# GIVEN MATERIAL:
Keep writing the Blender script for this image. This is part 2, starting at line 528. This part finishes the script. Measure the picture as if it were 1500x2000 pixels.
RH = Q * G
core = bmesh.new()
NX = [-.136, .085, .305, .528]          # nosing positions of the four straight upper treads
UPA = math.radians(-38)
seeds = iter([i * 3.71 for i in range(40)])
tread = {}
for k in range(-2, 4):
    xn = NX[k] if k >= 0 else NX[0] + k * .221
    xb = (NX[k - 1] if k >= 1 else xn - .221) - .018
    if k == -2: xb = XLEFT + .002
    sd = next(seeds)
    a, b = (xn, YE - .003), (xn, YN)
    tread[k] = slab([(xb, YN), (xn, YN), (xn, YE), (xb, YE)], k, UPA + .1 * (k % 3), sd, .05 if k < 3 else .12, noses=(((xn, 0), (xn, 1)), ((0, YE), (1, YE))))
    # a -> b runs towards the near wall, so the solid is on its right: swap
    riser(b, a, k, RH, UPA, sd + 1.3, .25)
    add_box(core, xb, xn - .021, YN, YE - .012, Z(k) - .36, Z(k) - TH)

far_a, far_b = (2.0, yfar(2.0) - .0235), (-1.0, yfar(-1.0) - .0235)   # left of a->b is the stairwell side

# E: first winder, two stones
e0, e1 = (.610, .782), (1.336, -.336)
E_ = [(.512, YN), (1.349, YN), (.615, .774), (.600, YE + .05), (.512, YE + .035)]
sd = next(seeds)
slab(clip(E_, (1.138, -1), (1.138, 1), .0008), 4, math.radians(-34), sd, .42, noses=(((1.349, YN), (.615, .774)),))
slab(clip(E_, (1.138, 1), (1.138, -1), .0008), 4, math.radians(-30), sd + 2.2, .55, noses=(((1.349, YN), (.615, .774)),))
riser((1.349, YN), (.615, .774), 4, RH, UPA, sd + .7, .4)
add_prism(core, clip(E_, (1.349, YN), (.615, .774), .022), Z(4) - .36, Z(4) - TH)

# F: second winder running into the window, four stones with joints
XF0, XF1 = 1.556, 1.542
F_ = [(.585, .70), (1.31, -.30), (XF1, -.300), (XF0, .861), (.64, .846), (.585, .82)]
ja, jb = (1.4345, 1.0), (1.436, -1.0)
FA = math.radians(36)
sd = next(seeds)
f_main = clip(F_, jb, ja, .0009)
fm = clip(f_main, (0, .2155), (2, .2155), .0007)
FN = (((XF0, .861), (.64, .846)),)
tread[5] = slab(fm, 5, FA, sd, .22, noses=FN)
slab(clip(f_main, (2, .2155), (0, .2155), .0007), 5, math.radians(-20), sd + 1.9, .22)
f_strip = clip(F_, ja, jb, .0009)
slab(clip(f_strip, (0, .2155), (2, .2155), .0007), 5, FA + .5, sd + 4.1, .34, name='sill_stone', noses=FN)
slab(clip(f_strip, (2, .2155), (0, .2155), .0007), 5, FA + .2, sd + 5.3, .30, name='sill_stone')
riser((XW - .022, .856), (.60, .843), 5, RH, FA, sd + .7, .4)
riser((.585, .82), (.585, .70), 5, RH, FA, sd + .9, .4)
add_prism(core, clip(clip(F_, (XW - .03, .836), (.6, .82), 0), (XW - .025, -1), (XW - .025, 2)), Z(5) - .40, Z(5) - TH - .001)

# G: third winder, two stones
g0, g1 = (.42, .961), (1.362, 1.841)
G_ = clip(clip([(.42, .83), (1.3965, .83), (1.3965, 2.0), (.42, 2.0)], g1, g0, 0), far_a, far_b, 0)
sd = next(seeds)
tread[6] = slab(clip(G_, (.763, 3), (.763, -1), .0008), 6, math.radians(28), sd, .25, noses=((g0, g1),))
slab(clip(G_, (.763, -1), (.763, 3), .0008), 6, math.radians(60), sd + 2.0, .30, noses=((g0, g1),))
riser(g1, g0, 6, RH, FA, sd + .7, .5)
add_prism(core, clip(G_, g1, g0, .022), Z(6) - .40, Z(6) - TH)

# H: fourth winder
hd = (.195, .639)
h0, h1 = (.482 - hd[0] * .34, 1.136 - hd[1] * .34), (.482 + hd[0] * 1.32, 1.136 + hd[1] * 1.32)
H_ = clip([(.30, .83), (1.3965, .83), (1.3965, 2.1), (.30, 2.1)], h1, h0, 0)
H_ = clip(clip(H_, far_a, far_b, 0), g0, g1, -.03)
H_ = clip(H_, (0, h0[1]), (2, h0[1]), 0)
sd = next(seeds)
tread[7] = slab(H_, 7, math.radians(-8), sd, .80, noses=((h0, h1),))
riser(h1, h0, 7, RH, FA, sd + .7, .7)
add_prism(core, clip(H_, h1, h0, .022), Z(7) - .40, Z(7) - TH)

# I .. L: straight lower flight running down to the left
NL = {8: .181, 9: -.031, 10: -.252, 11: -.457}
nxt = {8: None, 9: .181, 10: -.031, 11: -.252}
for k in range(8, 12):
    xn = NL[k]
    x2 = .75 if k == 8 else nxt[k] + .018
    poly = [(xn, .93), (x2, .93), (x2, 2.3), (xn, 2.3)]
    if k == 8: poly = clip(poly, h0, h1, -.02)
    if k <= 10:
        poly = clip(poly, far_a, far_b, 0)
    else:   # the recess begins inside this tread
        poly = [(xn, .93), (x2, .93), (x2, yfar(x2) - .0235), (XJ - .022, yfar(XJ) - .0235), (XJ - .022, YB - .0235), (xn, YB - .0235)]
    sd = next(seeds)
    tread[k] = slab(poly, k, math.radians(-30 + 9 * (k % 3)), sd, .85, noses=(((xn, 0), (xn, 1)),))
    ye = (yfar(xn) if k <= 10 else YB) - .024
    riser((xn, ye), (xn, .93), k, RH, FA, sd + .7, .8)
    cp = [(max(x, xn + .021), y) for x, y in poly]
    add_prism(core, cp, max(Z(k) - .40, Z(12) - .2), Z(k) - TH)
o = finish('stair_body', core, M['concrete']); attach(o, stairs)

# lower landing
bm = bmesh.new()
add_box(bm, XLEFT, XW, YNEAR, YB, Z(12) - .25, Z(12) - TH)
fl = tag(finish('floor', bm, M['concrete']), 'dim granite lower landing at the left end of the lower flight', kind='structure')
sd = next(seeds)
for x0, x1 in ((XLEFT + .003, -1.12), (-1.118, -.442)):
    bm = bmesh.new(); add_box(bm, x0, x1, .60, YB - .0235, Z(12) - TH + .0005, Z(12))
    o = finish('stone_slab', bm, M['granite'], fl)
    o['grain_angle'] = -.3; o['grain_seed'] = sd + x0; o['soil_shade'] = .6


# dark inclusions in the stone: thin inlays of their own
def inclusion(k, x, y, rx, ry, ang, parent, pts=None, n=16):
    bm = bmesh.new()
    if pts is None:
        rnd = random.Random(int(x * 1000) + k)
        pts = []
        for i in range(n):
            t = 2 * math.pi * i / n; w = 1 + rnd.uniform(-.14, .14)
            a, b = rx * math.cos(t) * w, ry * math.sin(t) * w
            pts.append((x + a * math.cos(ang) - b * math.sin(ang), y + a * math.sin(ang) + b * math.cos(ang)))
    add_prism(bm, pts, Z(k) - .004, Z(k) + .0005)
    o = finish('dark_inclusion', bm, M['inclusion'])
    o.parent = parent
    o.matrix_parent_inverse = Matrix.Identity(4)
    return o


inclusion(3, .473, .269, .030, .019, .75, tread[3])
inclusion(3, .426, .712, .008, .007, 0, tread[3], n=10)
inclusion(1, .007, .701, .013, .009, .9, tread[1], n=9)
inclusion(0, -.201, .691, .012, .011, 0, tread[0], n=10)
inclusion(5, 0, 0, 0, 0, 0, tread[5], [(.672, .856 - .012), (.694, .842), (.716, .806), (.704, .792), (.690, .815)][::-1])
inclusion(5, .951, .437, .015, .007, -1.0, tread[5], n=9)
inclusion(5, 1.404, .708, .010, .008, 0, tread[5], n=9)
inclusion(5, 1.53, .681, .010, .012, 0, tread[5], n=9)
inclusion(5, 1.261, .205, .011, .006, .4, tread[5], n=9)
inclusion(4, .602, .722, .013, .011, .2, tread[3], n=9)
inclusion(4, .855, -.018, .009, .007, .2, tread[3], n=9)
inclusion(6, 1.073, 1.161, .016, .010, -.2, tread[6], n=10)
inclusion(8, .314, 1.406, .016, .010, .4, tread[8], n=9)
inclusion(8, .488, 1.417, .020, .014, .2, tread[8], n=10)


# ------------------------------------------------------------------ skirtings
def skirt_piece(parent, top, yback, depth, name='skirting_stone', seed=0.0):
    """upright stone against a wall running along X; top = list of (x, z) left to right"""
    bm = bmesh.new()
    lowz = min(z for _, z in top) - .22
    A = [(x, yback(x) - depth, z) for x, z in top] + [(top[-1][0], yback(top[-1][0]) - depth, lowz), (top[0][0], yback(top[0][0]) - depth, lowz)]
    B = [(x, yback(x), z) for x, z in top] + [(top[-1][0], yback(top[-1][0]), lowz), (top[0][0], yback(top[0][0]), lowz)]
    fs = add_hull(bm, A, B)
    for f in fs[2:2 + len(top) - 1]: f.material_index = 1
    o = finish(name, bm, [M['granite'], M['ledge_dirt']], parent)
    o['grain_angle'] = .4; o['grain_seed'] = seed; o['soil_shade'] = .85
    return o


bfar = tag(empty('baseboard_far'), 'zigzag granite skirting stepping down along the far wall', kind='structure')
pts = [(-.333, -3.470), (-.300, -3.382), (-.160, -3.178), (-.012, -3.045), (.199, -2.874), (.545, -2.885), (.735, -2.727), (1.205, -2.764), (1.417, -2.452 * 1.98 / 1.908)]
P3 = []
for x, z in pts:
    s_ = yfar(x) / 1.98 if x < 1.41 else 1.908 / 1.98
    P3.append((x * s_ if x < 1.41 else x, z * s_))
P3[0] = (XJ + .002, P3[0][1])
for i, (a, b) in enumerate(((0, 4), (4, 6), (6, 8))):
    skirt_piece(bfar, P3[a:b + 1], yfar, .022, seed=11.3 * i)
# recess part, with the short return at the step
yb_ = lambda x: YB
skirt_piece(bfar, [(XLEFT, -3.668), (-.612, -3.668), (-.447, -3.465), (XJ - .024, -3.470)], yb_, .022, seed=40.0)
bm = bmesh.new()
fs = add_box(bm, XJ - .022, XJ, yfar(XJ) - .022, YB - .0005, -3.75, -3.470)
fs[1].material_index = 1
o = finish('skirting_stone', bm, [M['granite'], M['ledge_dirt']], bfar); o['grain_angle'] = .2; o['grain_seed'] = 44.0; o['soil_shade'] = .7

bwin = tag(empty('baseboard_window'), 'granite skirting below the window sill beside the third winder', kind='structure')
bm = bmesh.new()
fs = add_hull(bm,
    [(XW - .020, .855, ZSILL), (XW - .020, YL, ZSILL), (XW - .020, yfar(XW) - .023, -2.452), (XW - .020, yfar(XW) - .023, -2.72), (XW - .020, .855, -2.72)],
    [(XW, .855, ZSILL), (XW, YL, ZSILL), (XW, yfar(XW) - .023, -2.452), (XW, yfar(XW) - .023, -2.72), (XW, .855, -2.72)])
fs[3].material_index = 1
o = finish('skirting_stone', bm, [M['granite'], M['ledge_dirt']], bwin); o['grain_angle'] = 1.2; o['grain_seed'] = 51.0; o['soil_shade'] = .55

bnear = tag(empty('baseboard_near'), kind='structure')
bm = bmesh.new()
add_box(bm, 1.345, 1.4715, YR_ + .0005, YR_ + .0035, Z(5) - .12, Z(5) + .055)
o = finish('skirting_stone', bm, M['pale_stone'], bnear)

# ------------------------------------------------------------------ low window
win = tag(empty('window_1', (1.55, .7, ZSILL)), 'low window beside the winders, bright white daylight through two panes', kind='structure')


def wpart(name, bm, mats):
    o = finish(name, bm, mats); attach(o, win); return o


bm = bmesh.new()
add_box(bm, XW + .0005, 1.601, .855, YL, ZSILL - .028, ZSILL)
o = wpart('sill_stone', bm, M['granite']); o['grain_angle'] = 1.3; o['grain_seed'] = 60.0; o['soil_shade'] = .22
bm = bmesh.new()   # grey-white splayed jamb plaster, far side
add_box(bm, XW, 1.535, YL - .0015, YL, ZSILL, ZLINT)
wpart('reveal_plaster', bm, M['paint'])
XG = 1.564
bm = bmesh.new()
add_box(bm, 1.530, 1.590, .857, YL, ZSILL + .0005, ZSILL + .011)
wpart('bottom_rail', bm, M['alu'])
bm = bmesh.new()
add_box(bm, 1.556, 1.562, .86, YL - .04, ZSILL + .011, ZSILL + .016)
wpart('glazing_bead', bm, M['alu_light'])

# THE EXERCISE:
Write down again the exact lines running from the beginning of the data to the line containing "add_box(core, xb, xn", with both ends included.

# ANSWER TO THE TASK:
Keep writing the Blender script for this image. This is part 2, starting at line 528. This part finishes the script. Measure the picture as if it were 1500x2000 pixels.
RH = Q * G
core = bmesh.new()
NX = [-.136, .085, .305, .528]          # nosing positions of the four straight upper treads
UPA = math.radians(-38)
seeds = iter([i * 3.71 for i in range(40)])
tread = {}
for k in range(-2, 4):
    xn = NX[k] if k >= 0 else NX[0] + k * .221
    xb = (NX[k - 1] if k >= 1 else xn - .221) - .018
    if k == -2: xb = XLEFT + .002
    sd = next(seeds)
    a, b = (xn, YE - .003), (xn, YN)
    tread[k] = slab([(xb, YN), (xn, YN), (xn, YE), (xb, YE)], k, UPA + .1 * (k % 3), sd, .05 if k < 3 else .12, noses=(((xn, 0), (xn, 1)), ((0, YE), (1, YE))))
    # a -> b runs towards the near wall, so the solid is on its right: swap
    riser(b, a, k, RH, UPA, sd + 1.3, .25)
    add_box(core, xb, xn - .021, YN, YE - .012, Z(k) - .36, Z(k) - TH)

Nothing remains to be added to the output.